A design has “individual character” if the overall impression it produces on the informed user differs from the overall impression produced on such a user by any design that has been made available to the public before the application date (for an RCD) or the date on which it was first made available to the public (for a UCD). An “informed user” is expected to have a certain level of knowledge or design awareness, depending on the character of the design to be assessed, but is not a design expert. In assessing individual character, the degree of freedom of the designer in developing the design also is taken into consideration.


  • It can be obtained at a substantially lower cost than national design registrations in individual member states of the EU.
  • One RCD application may cover a number of different designs (provided they all belong to the same class of product), which will result in further cost savings. This feature can be of great value in, for example, character merchandising.
  • Because an RCD protects a specific appearance, it gives protection across all product lines. In other words, the design registration is not restricted to specific goods, but protects against use of the design on any product.

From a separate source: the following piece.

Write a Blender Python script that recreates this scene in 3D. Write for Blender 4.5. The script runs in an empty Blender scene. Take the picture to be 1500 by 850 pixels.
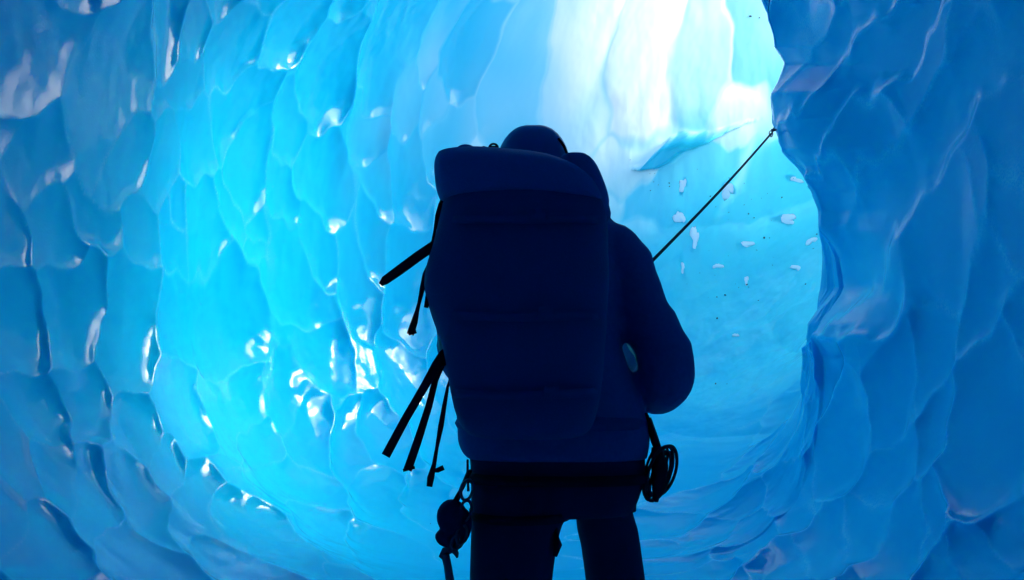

  • Given the scope of RCDs and ease of registration, they may also be useful in helping to protect hard-to-register trademarks that consist of features such as product shapes, get-up, container shapes and packaging, color combinations, and typefaces.

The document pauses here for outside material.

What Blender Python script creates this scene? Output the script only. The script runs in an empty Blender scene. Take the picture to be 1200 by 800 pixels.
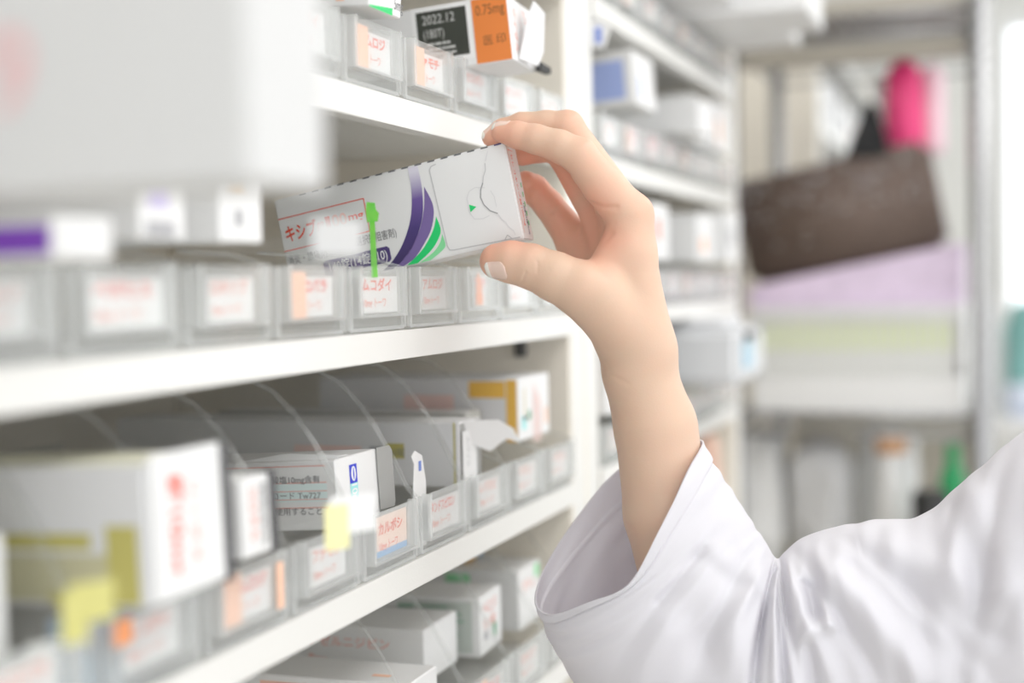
import bpy, bmesh, random, time
import numpy as np
from math import *
from mathutils import Matrix, Vector
random.seed(7); T0=time.time()
COL=bpy.context.scene.collection

# ------------------------------------------------------------------ camera
F=1200*50/36
def basis(yaw,pitch,roll):
    f=np.array([-sin(yaw)*cos(pitch),cos(yaw)*cos(pitch),sin(pitch)])
    r0=np.array([cos(yaw),sin(yaw),0.]); u0=np.cross(r0,f)
    r=r0*cos(roll)-u0*sin(roll); return r,np.cross(r,f),f
CR,CU,CF=basis(radians(19.159),radians(-2.332),radians(1.2))
CC=np.array([0,0,1.45])
cam=bpy.data.cameras.new('camera'); co=bpy.data.objects.new('camera',cam); COL.objects.link(co)
cam.lens=50; cam.sensor_width=36; cam.clip_start=.02
m=Matrix.Identity(4)
for i in range(3):
    m[i][0]=CR[i]; m[i][1]=CU[i]; m[i][2]=-CF[i]; m[i][3]=CC[i]
co.matrix_world=m
cam.dof.use_dof=True; cam.dof.focus_distance=.825; cam.dof.aperture_fstop=2.6
bpy.context.scene.camera=co
def ray(x,y): return CF+CR*(x-600)/F-CU*(y-400)/F
def onY(x,y,Y): d=ray(x,y); return CC+d*(Y/d[1])          # a point of the photo at a known distance along the aisle
def onX(x,y,X): d=ray(x,y); return CC+d*(X/d[0])

# ------------------------------------------------------------------ materials
MATS={}
def mat(name,col,rough=.5,metal=0,noise=None,sub=0,bump=None,emit=0,spec=.5,trans=0):
    if name in MATS: return MATS[name]
    M=bpy.data.materials.new(name); M.use_nodes=True; nt=M.node_tree; b=nt.nodes['Principled BSDF']
    b.inputs['Base Color'].default_value=(*col,1); b.inputs['Roughness'].default_value=rough
    b.inputs['Metallic'].default_value=metal; b.inputs['Specular IOR Level'].default_value=spec
    if noise:
        sc,amt=noise
        tc=nt.nodes.new('ShaderNodeTexCoord'); n=nt.nodes.new('ShaderNodeTexNoise'); n.inputs['Scale'].default_value=sc
        n.inputs['Detail'].default_value=4
        mx=nt.nodes.new('ShaderNodeMix'); mx.data_type='RGBA'
        mx.inputs[6].default_value=(*[c*(1-amt) for c in col],1); mx.inputs[7].default_value=(*[min(1,c*(1+amt)) for c in col],1)
        nt.links.new(tc.outputs['Object'],n.inputs['Vector']); nt.links.new(n.outputs['Fac'],mx.inputs[0]); nt.links.new(mx.outputs[2],b.inputs['Base Color'])
    if bump:
        sc,st,dist=bump
        tc=nt.nodes.new('ShaderNodeTexCoord'); n=nt.nodes.new('ShaderNodeTexNoise'); n.inputs['Scale'].default_value=sc
        bp=nt.nodes.new('ShaderNodeBump'); bp.inputs['Strength'].default_value=st; bp.inputs['Distance'].default_value=dist
        nt.links.new(tc.outputs['Object'],n.inputs['Vector']); nt.links.new(n.outputs['Fac'],bp.inputs['Height']); nt.links.new(bp.outputs[0],b.inputs['Normal'])
    if sub:
        b.inputs['Subsurface Weight'].default_value=sub; b.inputs['Subsurface Radius'].default_value=(1,.35,.2); b.inputs['Subsurface Scale'].default_value=.006
    if emit:
        b.inputs['Emission Color'].default_value=(*col,1); b.inputs['Emission Strength'].default_value=emit
    MATS[name]=M; return M
def clear(name,tint=(.992,.995,.992),haze=.10,gl=.05,hazecol=(.9,.92,.92)):
    if name in MATS: return MATS[name]
    M=bpy.data.materials.new(name); M.use_nodes=True; nt=M.node_tree; N=nt.nodes; L=nt.links
    N.remove(N['Principled BSDF']); out=N['Material Output']
    t=N.new('ShaderNodeBsdfTransparent'); t.inputs[0].default_value=(*tint,1)
    d=N.new('ShaderNodeBsdfDiffuse'); d.inputs[0].default_value=(*hazecol,1)
    tl=N.new('ShaderNodeBsdfTranslucent'); tl.inputs[0].default_value=(*hazecol,1)
    dm=N.new('ShaderNodeMixShader'); dm.inputs[0].default_value=.5; L.new(d.outputs[0],dm.inputs[1]); L.new(tl.outputs[0],dm.inputs[2])
    g=N.new('ShaderNodeBsdfGlossy'); g.inputs['Roughness'].default_value=.12
    m1=N.new('ShaderNodeMixShader'); m1.inputs[0].default_value=haze
    L.new(t.outputs[0],m1.inputs[1]); L.new(dm.outputs[0],m1.inputs[2])
    fr=N.new('ShaderNodeLayerWeight'); pw=N.new('ShaderNodeMath'); pw.operation='POWER'; pw.inputs[1].default_value=4
    ad=N.new('ShaderNodeMath'); ad.operation='MULTIPLY_ADD'; ad.inputs[1].default_value=.35; ad.inputs[2].default_value=gl; ad.use_clamp=True
    L.new(fr.outputs['Facing'],pw.inputs[0]); L.new(pw.outputs[0],ad.inputs[0])
    m2=N.new('ShaderNodeMixShader'); L.new(ad.outputs[0],m2.inputs[0]); L.new(m1.outputs[0],m2.inputs[1]); L.new(g.outputs[0],m2.inputs[2])
    L.new(m2.outputs[0],out.inputs['Surface']); MATS[name]=M; return M
CLEAR=clear('clear plastic',haze=.22,gl=.03,hazecol=(.97,.98,.98))
CLEARE=clear('clear plastic rib',haze=.32,gl=.08,hazecol=(.97,.98,.98))
SHEET=clear('clear divider sheet',tint=(.997,.997,.996),haze=.012,gl=.0)
EDGE=clear('polished divider edge',haze=.09,gl=.03)
STEEL=mat('white enamelled steel',(.80,.793,.768),.38,bump=(900,.25,.0004))
STEELP=mat('shelving side steel',(.87,.82,.73),.55)
PAPER=mat('white card',(.80,.80,.80),.45)
PAPERG=mat('grey card inside',(.36,.36,.35),.7)
OFFW=mat('cool white card',(.76,.76,.77),.5)
LABEL=mat('white paper label',(.78,.78,.78),.6)
INKR=mat('red ink',(.85,.10,.045),.5)
INKP=mat('faded red ink',(.85,.27,.19),.5)
INKG=mat('grey ink',(.16,.16,.17),.5)
INKL=mat('light grey ink',(.42,.42,.44),.5)
PURP=mat('violet ink',(.085,.055,.20),.4)
PURM=mat('mid violet ink',(.20,.14,.36),.4)
GRN=mat('bright green ink',(.02,.62,.17),.4)
GRNL=mat('light green ink',(.25,.72,.35),.4)
WINK=mat('white ink',(.88,.88,.88),.5)
ORG=mat('orange sticker',(.95,.38,.16),.5)
PEACH=mat('peach sticker',(.93,.58,.42),.5)
OBOX=mat('orange print',(.80,.24,.05),.5)
DARKG=mat('dark olive print',(.045,.05,.04),.5)
YEL=mat('mustard yellow print',(.55,.50,.15),.5)
YELL=mat('pale khaki print',(.58,.55,.36),.5)
BLUE=mat('deep blue print',(.02,.04,.60),.45)
TEAL=mat('pale turquoise print',(.35,.78,.78),.45)
LBL=mat('sky blue print',(.18,.42,.72),.5)
MIDB=mat('soft blue print',(.16,.24,.62),.5)
BLK=mat('black edge',(.03,.03,.03),.6)
GREENP=mat('deep green print',(.10,.35,.19),.5)
AMB=mat('amber print',(.86,.52,.10),.5)
PGRN=mat('pale green print',(.62,.80,.70),.5)
PPINK=mat('pink print',(.90,.66,.62),.5)
VIOL=mat('violet print',(.26,.10,.60),.5)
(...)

  • There is minimal official examination of an application, and no official searches are carried out. Furthermore, there is no opposition procedure.

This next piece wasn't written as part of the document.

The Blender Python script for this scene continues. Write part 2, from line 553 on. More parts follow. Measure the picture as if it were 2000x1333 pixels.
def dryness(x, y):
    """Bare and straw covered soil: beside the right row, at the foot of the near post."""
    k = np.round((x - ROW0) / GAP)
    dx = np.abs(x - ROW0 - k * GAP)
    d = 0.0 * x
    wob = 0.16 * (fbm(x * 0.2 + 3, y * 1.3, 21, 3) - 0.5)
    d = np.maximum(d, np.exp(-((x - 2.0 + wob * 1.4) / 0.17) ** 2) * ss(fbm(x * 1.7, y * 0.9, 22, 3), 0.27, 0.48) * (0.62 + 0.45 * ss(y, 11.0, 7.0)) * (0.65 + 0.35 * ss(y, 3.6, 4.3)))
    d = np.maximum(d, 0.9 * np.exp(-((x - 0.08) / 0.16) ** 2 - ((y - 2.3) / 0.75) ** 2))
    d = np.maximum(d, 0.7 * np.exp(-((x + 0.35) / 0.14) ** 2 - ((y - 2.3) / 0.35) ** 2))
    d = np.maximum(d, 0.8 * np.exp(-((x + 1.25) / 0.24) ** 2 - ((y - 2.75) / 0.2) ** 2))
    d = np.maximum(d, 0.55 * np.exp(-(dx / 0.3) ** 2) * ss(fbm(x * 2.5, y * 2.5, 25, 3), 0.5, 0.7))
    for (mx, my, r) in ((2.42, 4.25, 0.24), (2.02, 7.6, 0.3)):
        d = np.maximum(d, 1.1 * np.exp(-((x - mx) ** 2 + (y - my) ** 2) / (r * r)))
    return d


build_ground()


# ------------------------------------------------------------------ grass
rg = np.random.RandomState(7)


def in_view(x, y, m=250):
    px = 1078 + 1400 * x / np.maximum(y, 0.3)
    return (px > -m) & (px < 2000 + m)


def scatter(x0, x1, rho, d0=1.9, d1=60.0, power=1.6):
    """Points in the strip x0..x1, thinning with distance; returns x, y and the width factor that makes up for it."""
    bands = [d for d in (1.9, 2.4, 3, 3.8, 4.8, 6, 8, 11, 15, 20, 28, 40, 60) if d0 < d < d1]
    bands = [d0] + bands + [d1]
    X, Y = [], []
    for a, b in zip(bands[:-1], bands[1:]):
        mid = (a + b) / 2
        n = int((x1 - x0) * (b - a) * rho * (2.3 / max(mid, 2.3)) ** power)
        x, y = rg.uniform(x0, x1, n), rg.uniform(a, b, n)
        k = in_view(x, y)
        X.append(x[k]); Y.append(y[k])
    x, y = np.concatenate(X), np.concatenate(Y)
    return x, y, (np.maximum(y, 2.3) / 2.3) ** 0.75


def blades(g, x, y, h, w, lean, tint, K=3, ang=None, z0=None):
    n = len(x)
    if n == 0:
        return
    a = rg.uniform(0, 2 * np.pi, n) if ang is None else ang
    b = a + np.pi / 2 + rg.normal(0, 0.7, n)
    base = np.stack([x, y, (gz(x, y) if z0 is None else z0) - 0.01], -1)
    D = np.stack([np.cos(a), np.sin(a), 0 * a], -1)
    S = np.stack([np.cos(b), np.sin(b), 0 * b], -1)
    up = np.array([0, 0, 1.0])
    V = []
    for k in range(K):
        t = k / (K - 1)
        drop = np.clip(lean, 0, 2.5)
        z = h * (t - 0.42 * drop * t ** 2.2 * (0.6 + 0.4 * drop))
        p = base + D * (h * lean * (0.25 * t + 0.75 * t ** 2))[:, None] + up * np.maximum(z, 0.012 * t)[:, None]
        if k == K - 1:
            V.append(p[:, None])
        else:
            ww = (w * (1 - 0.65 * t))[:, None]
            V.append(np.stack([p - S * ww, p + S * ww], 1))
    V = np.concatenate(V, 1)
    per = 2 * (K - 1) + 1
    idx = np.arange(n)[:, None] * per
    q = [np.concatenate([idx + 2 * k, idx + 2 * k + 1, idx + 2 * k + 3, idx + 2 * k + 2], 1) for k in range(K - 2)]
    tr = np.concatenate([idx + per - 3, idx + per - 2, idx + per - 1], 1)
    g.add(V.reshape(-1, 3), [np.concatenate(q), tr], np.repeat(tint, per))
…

  • There is no requirement that the design be used in trade and consequently no risk that an RCD will be vulnerable to cancellation on the ground of non-use.
  • It is possible to keep a design confidential for up to 30 months by deferring publication.

The International Design System

The International Design System is based on the the Hague Agreement, which is an international registration system which offers the possibility of obtaining protection for industrial designs in a number of States and/or intergovernmental organizations (both referred to as “Contracting Parties”) by means of a single international application filed with the International Bureau of the World Intellectual Property Organization (WIPO). It provides a practical business solution for registering up to 100 designs in over 65 territories through filing one single international application. The possibility of filing an international application under the Hague Agreement is not open to everyone. To be entitled to file such an application, an applicant must satisfy one, at least, of the following conditions: (a) be a national of a Contracting Party or a member State of an intergovernmental organization which is a Contracting Party, such as the European Union or the African Intellectual Property Organization, or (b) have a domicile in the territory of a Contracting Party, or (c) have a real and effective industrial or commercial establishment in the territory of a Contracting Party.


  • It enables design owners from a Contracting Party to obtain protection for their designs with a minimum of formalities and expense. They are relieved of the need to make a separate national application in each of the Contracting Parties in which they seek protection, thus avoiding the complications arising from procedures and languages which differ from one State to another.
  • It avoids the need for constant monitoring of the deadline for renewal of a whole series of national registrations, varying from one State to the other. In addition, it avoids the need to pay a series of fees in various currencies.
  • The same result can be obtained by means of a single international registration, made in one language, on payment of a single set of fees, in one currency and with one Office (the International Bureau of WIPO).
  • Moreover, by having a single international registration with effect in several Contracting Parties, the subsequent management of the international registration is considerably facilitated.